Reproduce the listing that follows with no differences at all.

§ **SOURCE DATA**:
::::::

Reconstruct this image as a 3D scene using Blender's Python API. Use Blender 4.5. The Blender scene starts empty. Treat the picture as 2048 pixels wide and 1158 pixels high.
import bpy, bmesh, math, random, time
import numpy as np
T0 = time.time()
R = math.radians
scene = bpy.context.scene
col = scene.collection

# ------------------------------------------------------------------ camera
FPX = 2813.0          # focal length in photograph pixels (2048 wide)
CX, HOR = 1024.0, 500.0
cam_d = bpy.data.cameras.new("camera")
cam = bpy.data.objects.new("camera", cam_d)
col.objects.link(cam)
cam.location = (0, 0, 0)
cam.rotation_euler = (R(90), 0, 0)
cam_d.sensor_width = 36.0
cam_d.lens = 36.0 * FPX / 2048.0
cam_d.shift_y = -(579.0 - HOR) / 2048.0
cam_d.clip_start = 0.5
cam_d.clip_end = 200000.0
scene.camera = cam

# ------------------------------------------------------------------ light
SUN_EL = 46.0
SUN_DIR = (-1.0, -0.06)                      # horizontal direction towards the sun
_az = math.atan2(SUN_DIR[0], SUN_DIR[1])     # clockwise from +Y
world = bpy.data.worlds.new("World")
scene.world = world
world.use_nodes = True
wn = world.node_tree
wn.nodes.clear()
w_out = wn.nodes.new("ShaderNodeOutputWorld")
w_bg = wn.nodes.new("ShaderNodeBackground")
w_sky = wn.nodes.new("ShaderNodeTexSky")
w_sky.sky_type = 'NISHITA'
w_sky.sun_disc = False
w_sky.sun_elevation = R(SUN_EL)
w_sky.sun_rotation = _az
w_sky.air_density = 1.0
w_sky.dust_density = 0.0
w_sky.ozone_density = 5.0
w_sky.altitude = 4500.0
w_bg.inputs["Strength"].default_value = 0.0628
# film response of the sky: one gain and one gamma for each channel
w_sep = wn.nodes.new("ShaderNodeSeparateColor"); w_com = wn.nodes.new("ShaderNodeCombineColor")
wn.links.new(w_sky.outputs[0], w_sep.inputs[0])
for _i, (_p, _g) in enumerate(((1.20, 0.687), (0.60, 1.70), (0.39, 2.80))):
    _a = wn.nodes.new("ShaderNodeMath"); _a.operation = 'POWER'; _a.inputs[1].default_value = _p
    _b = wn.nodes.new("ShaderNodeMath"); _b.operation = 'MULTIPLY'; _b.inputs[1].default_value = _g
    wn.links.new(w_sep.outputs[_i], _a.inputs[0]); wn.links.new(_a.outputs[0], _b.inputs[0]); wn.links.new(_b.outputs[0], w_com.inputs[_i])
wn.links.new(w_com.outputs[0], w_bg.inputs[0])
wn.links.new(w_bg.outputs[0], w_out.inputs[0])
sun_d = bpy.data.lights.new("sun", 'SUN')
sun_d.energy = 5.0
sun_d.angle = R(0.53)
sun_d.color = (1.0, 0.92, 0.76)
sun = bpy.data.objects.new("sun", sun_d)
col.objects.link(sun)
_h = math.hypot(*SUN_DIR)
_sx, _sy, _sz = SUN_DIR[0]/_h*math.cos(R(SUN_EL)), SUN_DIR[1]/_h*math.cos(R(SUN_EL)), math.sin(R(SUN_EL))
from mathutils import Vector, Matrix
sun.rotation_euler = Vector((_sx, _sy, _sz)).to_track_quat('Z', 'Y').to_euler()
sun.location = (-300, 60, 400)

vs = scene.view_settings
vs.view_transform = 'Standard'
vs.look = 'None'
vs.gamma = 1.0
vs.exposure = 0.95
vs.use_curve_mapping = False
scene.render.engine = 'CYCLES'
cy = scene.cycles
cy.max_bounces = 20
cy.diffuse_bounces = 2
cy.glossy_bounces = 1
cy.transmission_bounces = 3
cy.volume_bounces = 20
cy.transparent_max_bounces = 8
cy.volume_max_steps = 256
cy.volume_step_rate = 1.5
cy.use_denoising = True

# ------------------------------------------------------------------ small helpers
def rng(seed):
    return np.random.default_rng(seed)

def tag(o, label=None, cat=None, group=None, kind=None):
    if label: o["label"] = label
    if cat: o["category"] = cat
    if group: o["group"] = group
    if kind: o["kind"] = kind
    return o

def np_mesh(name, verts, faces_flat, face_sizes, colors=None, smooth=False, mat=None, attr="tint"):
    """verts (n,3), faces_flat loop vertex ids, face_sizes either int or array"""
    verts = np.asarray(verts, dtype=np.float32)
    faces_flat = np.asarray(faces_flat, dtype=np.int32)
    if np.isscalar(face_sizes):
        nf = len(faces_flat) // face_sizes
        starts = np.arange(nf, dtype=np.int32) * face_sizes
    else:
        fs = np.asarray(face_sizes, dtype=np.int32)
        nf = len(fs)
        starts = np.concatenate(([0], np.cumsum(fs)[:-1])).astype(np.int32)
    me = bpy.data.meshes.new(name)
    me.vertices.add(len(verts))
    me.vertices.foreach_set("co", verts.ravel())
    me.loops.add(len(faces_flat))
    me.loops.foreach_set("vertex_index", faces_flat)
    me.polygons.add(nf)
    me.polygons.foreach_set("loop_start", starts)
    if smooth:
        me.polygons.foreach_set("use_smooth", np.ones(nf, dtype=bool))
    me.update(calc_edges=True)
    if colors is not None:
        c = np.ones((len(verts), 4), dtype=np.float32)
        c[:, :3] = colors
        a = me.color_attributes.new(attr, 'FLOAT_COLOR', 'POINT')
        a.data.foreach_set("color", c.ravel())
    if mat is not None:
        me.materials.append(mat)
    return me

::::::

§ **TASK RESPONSE**:
Reconstruct this image as a 3D scene using Blender's Python API. Use Blender 4.5. The Blender scene starts empty. Treat the picture as 2048 pixels wide and 1158 pixels high.
import bpy, bmesh, math, random, time
import numpy as np
T0 = time.time()
R = math.radians
scene = bpy.context.scene
col = scene.collection

# ------------------------------------------------------------------ camera
FPX = 2813.0          # focal length in photograph pixels (2048 wide)
CX, HOR = 1024.0, 500.0
cam_d = bpy.data.cameras.new("camera")
cam = bpy.data.objects.new("camera", cam_d)
col.objects.link(cam)
cam.location = (0, 0, 0)
cam.rotation_euler = (R(90), 0, 0)
cam_d.sensor_width = 36.0
cam_d.lens = 36.0 * FPX / 2048.0
cam_d.shift_y = -(579.0 - HOR) / 2048.0
cam_d.clip_start = 0.5
cam_d.clip_end = 200000.0
scene.camera = cam

# ------------------------------------------------------------------ light
SUN_EL = 46.0
SUN_DIR = (-1.0, -0.06)                      # horizontal direction towards the sun
_az = math.atan2(SUN_DIR[0], SUN_DIR[1])     # clockwise from +Y
world = bpy.data.worlds.new("World")
scene.world = world
world.use_nodes = True
wn = world.node_tree
wn.nodes.clear()
w_out = wn.nodes.new("ShaderNodeOutputWorld")
w_bg = wn.nodes.new("ShaderNodeBackground")
w_sky = wn.nodes.new("ShaderNodeTexSky")
w_sky.sky_type = 'NISHITA'
w_sky.sun_disc = False
w_sky.sun_elevation = R(SUN_EL)
w_sky.sun_rotation = _az
w_sky.air_density = 1.0
w_sky.dust_density = 0.0
w_sky.ozone_density = 5.0
w_sky.altitude = 4500.0
w_bg.inputs["Strength"].default_value = 0.0628
# film response of the sky: one gain and one gamma for each channel
w_sep = wn.nodes.new("ShaderNodeSeparateColor"); w_com = wn.nodes.new("ShaderNodeCombineColor")
wn.links.new(w_sky.outputs[0], w_sep.inputs[0])
for _i, (_p, _g) in enumerate(((1.20, 0.687), (0.60, 1.70), (0.39, 2.80))):
    _a = wn.nodes.new("ShaderNodeMath"); _a.operation = 'POWER'; _a.inputs[1].default_value = _p
    _b = wn.nodes.new("ShaderNodeMath"); _b.operation = 'MULTIPLY'; _b.inputs[1].default_value = _g
    wn.links.new(w_sep.outputs[_i], _a.inputs[0]); wn.links.new(_a.outputs[0], _b.inputs[0]); wn.links.new(_b.outputs[0], w_com.inputs[_i])
wn.links.new(w_com.outputs[0], w_bg.inputs[0])
wn.links.new(w_bg.outputs[0], w_out.inputs[0])
sun_d = bpy.data.lights.new("sun", 'SUN')
sun_d.energy = 5.0
sun_d.angle = R(0.53)
sun_d.color = (1.0, 0.92, 0.76)
sun = bpy.data.objects.new("sun", sun_d)
col.objects.link(sun)
_h = math.hypot(*SUN_DIR)
_sx, _sy, _sz = SUN_DIR[0]/_h*math.cos(R(SUN_EL)), SUN_DIR[1]/_h*math.cos(R(SUN_EL)), math.sin(R(SUN_EL))
from mathutils import Vector, Matrix
sun.rotation_euler = Vector((_sx, _sy, _sz)).to_track_quat('Z', 'Y').to_euler()
sun.location = (-300, 60, 400)

vs = scene.view_settings
vs.view_transform = 'Standard'
vs.look = 'None'
vs.gamma = 1.0
vs.exposure = 0.95
vs.use_curve_mapping = False
scene.render.engine = 'CYCLES'
cy = scene.cycles
cy.max_bounces = 20
cy.diffuse_bounces = 2
cy.glossy_bounces = 1
cy.transmission_bounces = 3
cy.volume_bounces = 20
cy.transparent_max_bounces = 8
cy.volume_max_steps = 256
cy.volume_step_rate = 1.5
cy.use_denoising = True

# ------------------------------------------------------------------ small helpers
def rng(seed):
    return np.random.default_rng(seed)

def tag(o, label=None, cat=None, group=None, kind=None):
    if label: o["label"] = label
    if cat: o["category"] = cat
    if group: o["group"] = group
    if kind: o["kind"] = kind
    return o

def np_mesh(name, verts, faces_flat, face_sizes, colors=None, smooth=False, mat=None, attr="tint"):
    """verts (n,3), faces_flat loop vertex ids, face_sizes either int or array"""
    verts = np.asarray(verts, dtype=np.float32)
    faces_flat = np.asarray(faces_flat, dtype=np.int32)
    if np.isscalar(face_sizes):
        nf = len(faces_flat) // face_sizes
        starts = np.arange(nf, dtype=np.int32) * face_sizes
    else:
        fs = np.asarray(face_sizes, dtype=np.int32)
        nf = len(fs)
        starts = np.concatenate(([0], np.cumsum(fs)[:-1])).astype(np.int32)
    me = bpy.data.meshes.new(name)
    me.vertices.add(len(verts))
    me.vertices.foreach_set("co", verts.ravel())
    me.loops.add(len(faces_flat))
    me.loops.foreach_set("vertex_index", faces_flat)
    me.polygons.add(nf)
    me.polygons.foreach_set("loop_start", starts)
    if smooth:
        me.polygons.foreach_set("use_smooth", np.ones(nf, dtype=bool))
    me.update(calc_edges=True)
    if colors is not None:
        c = np.ones((len(verts), 4), dtype=np.float32)
        c[:, :3] = colors
        a = me.color_attributes.new(attr, 'FLOAT_COLOR', 'POINT')
        a.data.foreach_set("color", c.ravel())
    if mat is not None:
        me.materials.append(mat)
    return me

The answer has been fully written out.